A festa reafirma a religiosidade de seus participantes e é um dos exemplos mais claros do sincretismo brasileiro. Elementos católicos e de religiões africanas ancestrais se misturam e tornam-se indissociáveis. Assim, as imagens de santos e terços misturam-se a tambores, conchas e bengalas, enquanto hinos são entoados com ritmo africano.

Com trajes festivos, bandeiras, tambores e guizos, os congados representam personagens que imitam cortes européias, com reis, rainhas, princesas e capitães. Antigamente era conhecida como “festa dos pretos”, devido a suas origens africanas, mas hoje participam pessoas de várias comunidades. Há dois grupos principais, os congos, com roupas coloridas, e os moçambiques, de roupas brancas.

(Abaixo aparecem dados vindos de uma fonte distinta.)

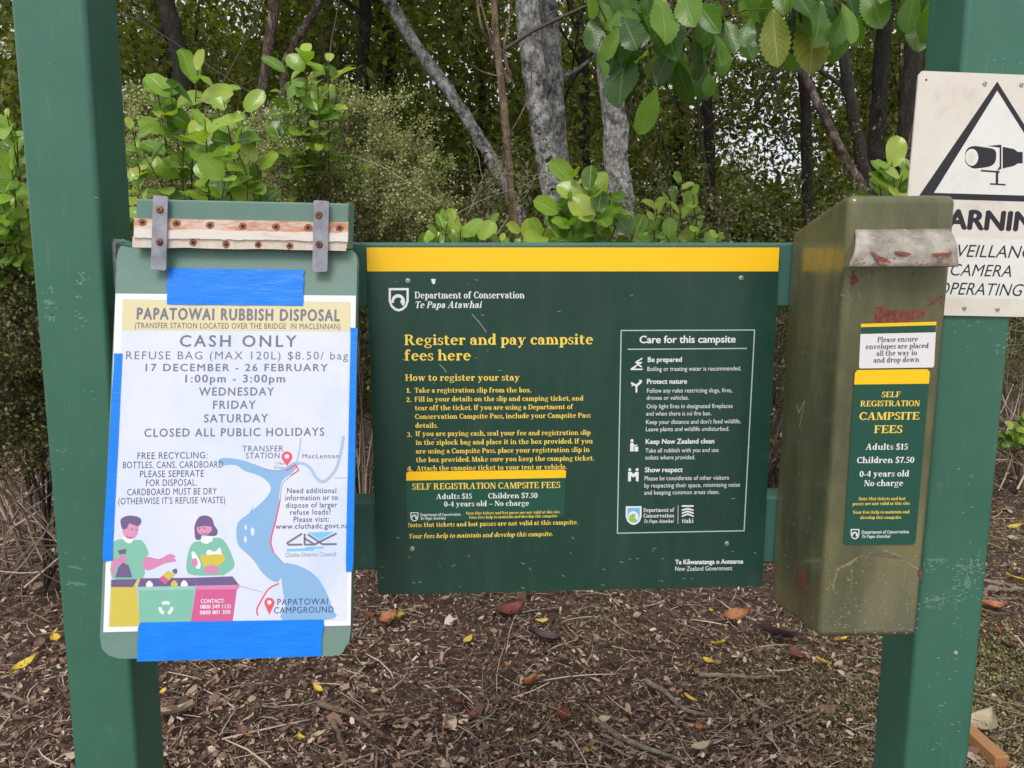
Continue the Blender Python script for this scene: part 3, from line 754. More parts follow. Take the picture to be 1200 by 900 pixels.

A tradição passa de pai para filho, como atesta seo Espedito Francisco Martins (foto), que tem toda a família envolvida nas festividades. Ele é capitão do moçambique e condutor dos reis e rainhas, que no coletivo formam o reizado. Também o pescador Clotário Pinheiro viu a tradição seguir em sua família: herdou do pai o título de Rei Perpétuo. “A primeira vez em que brinquei o congado, estava nos braços de minha mãe”, conta Clotário, hoje com 67 anos.